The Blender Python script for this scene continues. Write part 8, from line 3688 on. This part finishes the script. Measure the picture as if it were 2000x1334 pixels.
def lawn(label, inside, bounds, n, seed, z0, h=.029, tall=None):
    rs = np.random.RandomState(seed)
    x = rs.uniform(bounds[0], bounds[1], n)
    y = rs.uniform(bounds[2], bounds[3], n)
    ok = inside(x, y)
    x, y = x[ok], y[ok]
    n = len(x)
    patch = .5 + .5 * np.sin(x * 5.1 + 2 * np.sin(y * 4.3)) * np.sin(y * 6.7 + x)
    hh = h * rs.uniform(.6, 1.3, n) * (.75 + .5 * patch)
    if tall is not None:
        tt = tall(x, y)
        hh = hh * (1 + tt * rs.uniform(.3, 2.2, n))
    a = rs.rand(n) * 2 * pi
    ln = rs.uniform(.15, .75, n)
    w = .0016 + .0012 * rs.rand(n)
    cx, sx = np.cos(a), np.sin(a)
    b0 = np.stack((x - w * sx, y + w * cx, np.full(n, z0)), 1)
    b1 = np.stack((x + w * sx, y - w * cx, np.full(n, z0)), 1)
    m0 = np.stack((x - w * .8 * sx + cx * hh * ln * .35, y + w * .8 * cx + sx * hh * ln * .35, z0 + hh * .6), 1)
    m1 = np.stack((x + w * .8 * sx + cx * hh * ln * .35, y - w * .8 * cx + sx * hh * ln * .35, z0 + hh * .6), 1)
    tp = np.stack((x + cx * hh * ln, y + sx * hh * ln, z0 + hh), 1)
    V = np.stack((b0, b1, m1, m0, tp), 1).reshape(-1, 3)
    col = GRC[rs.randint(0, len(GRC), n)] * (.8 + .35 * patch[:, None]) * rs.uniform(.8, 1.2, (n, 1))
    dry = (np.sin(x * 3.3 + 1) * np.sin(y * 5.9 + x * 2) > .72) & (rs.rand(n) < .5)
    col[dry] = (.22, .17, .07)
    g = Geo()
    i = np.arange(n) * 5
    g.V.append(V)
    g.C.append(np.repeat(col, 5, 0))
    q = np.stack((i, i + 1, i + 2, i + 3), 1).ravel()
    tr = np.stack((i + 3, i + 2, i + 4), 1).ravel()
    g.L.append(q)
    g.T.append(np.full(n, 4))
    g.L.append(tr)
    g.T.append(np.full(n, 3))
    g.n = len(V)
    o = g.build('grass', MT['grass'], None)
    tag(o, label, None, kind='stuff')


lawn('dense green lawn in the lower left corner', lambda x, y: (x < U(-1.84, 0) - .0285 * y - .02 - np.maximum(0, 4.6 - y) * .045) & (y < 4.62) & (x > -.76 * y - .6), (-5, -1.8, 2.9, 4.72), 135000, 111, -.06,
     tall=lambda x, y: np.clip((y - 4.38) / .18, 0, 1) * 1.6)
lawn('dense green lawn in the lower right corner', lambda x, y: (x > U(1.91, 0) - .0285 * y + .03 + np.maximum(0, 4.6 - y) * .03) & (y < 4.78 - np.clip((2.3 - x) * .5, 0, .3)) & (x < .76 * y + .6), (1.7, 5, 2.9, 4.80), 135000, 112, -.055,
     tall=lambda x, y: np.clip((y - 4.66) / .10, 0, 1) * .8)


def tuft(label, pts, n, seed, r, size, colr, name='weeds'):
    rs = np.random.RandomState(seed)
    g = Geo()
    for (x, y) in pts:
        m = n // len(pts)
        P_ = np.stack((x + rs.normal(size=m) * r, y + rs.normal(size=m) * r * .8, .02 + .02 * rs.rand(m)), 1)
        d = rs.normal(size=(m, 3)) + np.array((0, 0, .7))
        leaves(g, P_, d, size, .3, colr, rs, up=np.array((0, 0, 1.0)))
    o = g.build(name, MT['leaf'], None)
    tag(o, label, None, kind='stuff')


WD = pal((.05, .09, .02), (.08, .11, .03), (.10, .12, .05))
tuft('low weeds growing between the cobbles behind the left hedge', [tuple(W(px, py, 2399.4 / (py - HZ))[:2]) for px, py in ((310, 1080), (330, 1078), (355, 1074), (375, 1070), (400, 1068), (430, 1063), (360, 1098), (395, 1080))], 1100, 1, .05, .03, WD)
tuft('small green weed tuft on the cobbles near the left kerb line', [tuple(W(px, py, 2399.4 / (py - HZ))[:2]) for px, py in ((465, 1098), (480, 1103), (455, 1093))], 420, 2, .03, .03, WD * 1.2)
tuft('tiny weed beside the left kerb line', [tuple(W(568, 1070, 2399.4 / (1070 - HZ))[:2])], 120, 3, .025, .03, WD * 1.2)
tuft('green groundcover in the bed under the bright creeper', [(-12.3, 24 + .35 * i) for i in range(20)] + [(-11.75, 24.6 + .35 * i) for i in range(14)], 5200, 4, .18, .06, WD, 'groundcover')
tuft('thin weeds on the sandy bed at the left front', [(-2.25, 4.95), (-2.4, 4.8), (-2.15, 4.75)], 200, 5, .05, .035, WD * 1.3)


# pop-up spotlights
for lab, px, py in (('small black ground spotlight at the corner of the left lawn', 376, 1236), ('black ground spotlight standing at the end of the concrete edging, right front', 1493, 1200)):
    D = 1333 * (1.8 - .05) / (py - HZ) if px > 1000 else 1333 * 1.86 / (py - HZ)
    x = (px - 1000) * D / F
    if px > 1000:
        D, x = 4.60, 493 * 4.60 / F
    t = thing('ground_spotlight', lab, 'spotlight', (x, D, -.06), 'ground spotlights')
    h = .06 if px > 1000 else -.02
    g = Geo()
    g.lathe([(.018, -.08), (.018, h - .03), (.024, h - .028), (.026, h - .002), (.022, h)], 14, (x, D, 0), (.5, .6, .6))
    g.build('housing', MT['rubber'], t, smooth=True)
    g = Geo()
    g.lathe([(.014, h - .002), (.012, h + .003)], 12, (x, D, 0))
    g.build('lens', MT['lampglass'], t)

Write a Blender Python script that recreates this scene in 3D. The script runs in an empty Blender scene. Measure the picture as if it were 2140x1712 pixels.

### Given instruction
Report each line of the material above where the word "Blender" appears.

### Response below
The Blender Python script for this scene continues. Write part 8, from line 3688 on. This part finishes the script. Measure the picture as if it were 2000x1334 pixels.
Write a Blender Python script that recreates this scene in 3D. The script runs in an empty Blender scene. Measure the picture as if it were 2140x1712 pixels.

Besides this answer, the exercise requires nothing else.